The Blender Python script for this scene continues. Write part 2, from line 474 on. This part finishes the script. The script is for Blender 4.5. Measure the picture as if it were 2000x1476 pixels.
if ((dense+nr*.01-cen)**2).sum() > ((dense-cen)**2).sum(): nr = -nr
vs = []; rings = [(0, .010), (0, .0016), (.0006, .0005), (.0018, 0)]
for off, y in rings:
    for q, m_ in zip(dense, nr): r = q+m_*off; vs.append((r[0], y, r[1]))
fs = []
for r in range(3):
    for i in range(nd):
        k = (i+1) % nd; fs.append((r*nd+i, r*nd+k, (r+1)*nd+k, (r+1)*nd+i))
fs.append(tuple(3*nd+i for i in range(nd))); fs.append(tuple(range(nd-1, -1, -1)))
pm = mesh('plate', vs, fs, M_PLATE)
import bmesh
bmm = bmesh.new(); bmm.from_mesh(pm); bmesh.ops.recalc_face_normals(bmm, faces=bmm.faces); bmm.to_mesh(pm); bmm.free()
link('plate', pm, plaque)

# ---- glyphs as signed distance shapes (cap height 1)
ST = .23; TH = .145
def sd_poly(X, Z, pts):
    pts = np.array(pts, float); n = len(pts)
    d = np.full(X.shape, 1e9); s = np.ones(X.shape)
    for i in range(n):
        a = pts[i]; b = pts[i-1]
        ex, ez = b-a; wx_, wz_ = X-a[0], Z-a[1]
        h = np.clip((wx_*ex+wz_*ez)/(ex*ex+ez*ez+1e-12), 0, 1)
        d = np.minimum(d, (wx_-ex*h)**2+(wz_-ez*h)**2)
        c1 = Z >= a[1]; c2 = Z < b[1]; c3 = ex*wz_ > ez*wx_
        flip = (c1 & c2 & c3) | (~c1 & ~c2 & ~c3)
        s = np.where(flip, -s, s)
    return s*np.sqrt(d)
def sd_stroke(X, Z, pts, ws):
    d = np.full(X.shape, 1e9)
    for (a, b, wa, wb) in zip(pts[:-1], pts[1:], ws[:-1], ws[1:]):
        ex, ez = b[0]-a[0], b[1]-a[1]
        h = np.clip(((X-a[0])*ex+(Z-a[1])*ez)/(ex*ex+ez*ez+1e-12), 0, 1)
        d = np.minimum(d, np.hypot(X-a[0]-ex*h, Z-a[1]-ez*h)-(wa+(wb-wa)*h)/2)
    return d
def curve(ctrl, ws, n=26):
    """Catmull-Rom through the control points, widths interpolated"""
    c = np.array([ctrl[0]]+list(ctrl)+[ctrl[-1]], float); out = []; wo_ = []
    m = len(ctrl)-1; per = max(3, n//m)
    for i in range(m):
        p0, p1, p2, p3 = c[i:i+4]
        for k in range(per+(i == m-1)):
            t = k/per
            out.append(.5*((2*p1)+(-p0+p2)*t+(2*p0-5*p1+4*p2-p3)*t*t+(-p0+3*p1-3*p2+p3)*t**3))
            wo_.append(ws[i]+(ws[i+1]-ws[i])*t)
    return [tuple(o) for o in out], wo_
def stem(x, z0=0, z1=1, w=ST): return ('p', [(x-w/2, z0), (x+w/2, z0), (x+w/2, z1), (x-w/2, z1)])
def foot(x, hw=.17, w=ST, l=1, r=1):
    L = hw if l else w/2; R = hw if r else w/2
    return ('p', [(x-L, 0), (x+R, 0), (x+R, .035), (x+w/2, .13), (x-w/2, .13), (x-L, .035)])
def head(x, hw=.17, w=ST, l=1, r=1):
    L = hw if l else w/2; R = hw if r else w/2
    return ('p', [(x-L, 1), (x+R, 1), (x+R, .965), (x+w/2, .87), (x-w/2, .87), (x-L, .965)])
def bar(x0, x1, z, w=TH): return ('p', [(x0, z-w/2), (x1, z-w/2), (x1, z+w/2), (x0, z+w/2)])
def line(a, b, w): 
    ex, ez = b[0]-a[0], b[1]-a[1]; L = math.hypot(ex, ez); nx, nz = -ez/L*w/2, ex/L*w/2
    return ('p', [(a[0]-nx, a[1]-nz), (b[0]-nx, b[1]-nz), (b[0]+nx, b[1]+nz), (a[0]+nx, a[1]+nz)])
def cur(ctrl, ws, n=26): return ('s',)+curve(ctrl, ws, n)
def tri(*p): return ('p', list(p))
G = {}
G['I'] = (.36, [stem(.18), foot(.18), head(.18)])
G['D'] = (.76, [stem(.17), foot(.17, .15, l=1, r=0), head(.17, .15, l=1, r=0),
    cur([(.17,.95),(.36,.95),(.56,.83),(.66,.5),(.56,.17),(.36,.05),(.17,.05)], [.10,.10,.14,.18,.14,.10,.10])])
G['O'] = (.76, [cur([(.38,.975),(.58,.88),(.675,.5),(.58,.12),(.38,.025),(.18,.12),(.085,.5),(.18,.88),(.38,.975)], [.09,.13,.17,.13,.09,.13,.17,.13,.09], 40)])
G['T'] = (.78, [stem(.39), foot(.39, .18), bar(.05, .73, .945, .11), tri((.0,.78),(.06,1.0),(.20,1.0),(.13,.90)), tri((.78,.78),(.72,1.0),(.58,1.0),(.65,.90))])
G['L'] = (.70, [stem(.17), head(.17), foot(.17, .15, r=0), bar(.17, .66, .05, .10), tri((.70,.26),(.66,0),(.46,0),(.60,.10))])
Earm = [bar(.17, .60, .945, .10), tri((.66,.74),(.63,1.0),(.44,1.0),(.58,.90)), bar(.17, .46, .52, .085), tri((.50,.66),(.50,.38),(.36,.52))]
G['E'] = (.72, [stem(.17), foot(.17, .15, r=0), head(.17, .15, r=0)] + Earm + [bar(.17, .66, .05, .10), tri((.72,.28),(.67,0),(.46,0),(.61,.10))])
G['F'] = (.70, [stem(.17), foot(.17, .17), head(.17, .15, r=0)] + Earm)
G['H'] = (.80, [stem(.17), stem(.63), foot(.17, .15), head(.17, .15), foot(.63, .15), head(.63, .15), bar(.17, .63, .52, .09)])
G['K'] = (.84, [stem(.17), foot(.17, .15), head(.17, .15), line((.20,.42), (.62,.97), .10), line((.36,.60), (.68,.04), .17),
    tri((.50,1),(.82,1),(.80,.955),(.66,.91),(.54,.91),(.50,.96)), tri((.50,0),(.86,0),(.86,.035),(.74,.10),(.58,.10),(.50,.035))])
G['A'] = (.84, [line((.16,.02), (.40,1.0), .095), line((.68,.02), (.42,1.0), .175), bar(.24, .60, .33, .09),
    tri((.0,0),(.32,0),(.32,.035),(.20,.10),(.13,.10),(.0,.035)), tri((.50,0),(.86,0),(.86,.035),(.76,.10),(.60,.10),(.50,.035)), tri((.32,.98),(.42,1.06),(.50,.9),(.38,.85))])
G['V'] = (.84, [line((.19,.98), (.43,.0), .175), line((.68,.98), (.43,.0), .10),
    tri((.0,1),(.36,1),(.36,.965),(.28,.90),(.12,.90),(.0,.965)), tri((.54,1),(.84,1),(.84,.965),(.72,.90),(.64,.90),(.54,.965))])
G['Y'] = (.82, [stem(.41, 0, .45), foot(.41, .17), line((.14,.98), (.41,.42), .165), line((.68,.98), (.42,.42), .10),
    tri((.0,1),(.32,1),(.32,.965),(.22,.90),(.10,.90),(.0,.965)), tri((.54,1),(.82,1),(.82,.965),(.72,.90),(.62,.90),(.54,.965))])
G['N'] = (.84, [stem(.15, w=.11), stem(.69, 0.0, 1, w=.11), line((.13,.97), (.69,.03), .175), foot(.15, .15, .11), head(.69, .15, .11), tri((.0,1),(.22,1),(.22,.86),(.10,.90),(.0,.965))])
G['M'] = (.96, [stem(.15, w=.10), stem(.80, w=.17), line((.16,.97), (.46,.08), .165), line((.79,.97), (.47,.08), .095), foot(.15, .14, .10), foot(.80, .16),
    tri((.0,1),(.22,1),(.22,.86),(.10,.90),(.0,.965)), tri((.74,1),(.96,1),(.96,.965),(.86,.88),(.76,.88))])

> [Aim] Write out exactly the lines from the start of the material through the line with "link('plate', pm, plaque)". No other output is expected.

> [Solution for this problem]
The Blender Python script for this scene continues. Write part 2, from line 474 on. This part finishes the script. The script is for Blender 4.5. Measure the picture as if it were 2000x1476 pixels.
if ((dense+nr*.01-cen)**2).sum() > ((dense-cen)**2).sum(): nr = -nr
vs = []; rings = [(0, .010), (0, .0016), (.0006, .0005), (.0018, 0)]
for off, y in rings:
    for q, m_ in zip(dense, nr): r = q+m_*off; vs.append((r[0], y, r[1]))
fs = []
for r in range(3):
    for i in range(nd):
        k = (i+1) % nd; fs.append((r*nd+i, r*nd+k, (r+1)*nd+k, (r+1)*nd+i))
fs.append(tuple(3*nd+i for i in range(nd))); fs.append(tuple(range(nd-1, -1, -1)))
pm = mesh('plate', vs, fs, M_PLATE)
import bmesh
bmm = bmesh.new(); bmm.from_mesh(pm); bmesh.ops.recalc_face_normals(bmm, faces=bmm.faces); bmm.to_mesh(pm); bmm.free()
link('plate', pm, plaque)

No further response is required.